Говорю о своей неприспособленности к жизни, о страсти к Жизни:
– «Mais c'est tout comme moi, alors! {82} Я ведь тоже ничего не умею.»
(Неизъяснимое обаяние его иностранного: франц<узского> и немец<кого> – говора, чуть-чуть ирония над собой и что-то – чуть-чуть – от Степана Трофимовича.)
– «А Вы пишете прозу?»
– «Да, записные книжки…»
– «Не как Ваша сестра?» – «Нет, короче и резче…» – «Она же хотела быть вторым Ницше, кончить Заратустру.» – «Ей было 17 лет.» – «А знаете, кто раньше Ницше написал Заратустру?» – «?» – «Беттина, Беттина Брентано, Вы знаете Беттину?» – «Беттина гениальна, и я люблю ее, п<отому-что она принадлежала к числу „танцующих душ“». – «Это Вы чудесно сказали!» – «Моя жена – Лидия Петровна <Дмитриевна> Зиновьева-Аннибал…» – «Обожаю ее „Трагический Зверинец“, – там „Чорт“ – вылитая я!» – «Да, если Вы ее знаете, она должна быть Вам близка… И вот, однажды – будучи совсем молоденькой девушкой, в совершенно неподходящей обстановке – на балу – она сказала какому-то гвардейцу: – „Можно дотанцоваться и до Голгофы“. Вы христианка?»
– «Теперь, когда Бог обижен, я его люблю.»
– «Бог всегда обижен, мы должны помогать быть Богу.
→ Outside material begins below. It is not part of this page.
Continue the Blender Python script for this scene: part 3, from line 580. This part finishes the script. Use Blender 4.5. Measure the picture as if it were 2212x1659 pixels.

В каждой бедной встречной женщине распят Христос. Распятие не кончилось, Христос ежечасно распинается, – раз есть Антихрист. – Словом, Вы христианка?»
– «Думаю, что да. – Во всяком случае, у меня бессонная совесть.»
– «Совесть? Это мне не нравится. Это что-то протестантское совесть.»
(На лице гримаска, как от запаха серной спички.)
– «И кроме того – я больше всего на свете люблю человека, живого человека, человеческую душу, – больше природы, искусства, больше всего»…
– «Вам надо писать Роман, настоящий большой роман. У Вас есть наблюдательность и любовь, и Вы очень умны. После Толстого и Достоевского у нас же не было романа.»
– «Я еще слишком молода, я много об этом думала, мне надо еще откипеть…»
– «Нет, у Вас идут лучшие годы. Роман или автобиографию, что хотите, – можно автобиографию, но не как Ваша сестра, а как „Детство и Отрочество“. Я хочу от Вас – самого большого.»
– «Мне еще рано – я не ошибаюсь – я пока еще вижу только себя и свое в мире, мне надо быть старше, мне еще многое мешает.»
– «Ну, пишите себя, свое, первый роман будет резко-индивидуален, потом придет объективность.»
– «Первый – и последний, ибо я все-таки женщина!»
– «После Толстого и Достоевского что дано? Чехов – шаг назад.»
– «А Вы любите Чехова?»
Некоторое молчание и – неуверенно:
– «Нне… очень…»
– «Слава Богу!!!»
– «Что?»
– «Что Вы не любите Чехова!»
– «Терпеть не могу!»
– «А я так привык ко всяким возмущениям и укоризнам в ответ, что невольно замедлился…»
– «Господи! Можно же, наконец, не любить чего-нибудь на свете!»
– «Оставим Чехова в стороне, как ту или иную ценность – в романе он, во всяком случае, ничего не дал. И после Достоевского – кто?»
– «Розанов, пожалуй, но он не писал романов.»
– «Нет, если писать, то писать большое. Я призываю Вас не к маленьким холмикам, а к снеговым вершинам.»
– «Я боюсь произвола, слишком большой свободы. Вот в пьесах например: там стих – пусть самый податливый! Самый гнущийся! – он все равно – каким-то образом – ведет. А тут: полная свобода, что хочешь то и делай, я не могу, я боюсь свободы!»
– «Здесь нет произвола. Вспомните Goethe, так невинно и сердечно сказанное:
Die Lust zum Fabulieren {83}.
Вот лист белой бумаги – fabuliere! {84} – Это сложней, чем Вы думаете, здесь есть свои законы, через несколько страниц Вы уж будете связаны, из нескольких положений – <слово не вписано> – выходов! – а их могут быть сотни – и все прекрасны! – надо будет выбрать одно, м<ожет> б<ыть> найти одно – 101-ое. Вы уже почувствуете над собой закон необходимости. Вот Вам – для примера – всем известный анекдот про Толстого и Анну Каренину.»
– «Не знаю.»
– «Это был действительный случай. Редакция ждет – типография ждет – посыльный за посыльным – рукописи нет. Оказывается, что Толстой не знал, что первым сделала Анна Каренина, вернувшись к себе домой. – То? – Это? – Другое? – Нет. – И вот, ищет, не находит, ищет, – вся книга стоит, посыльный за посыльным.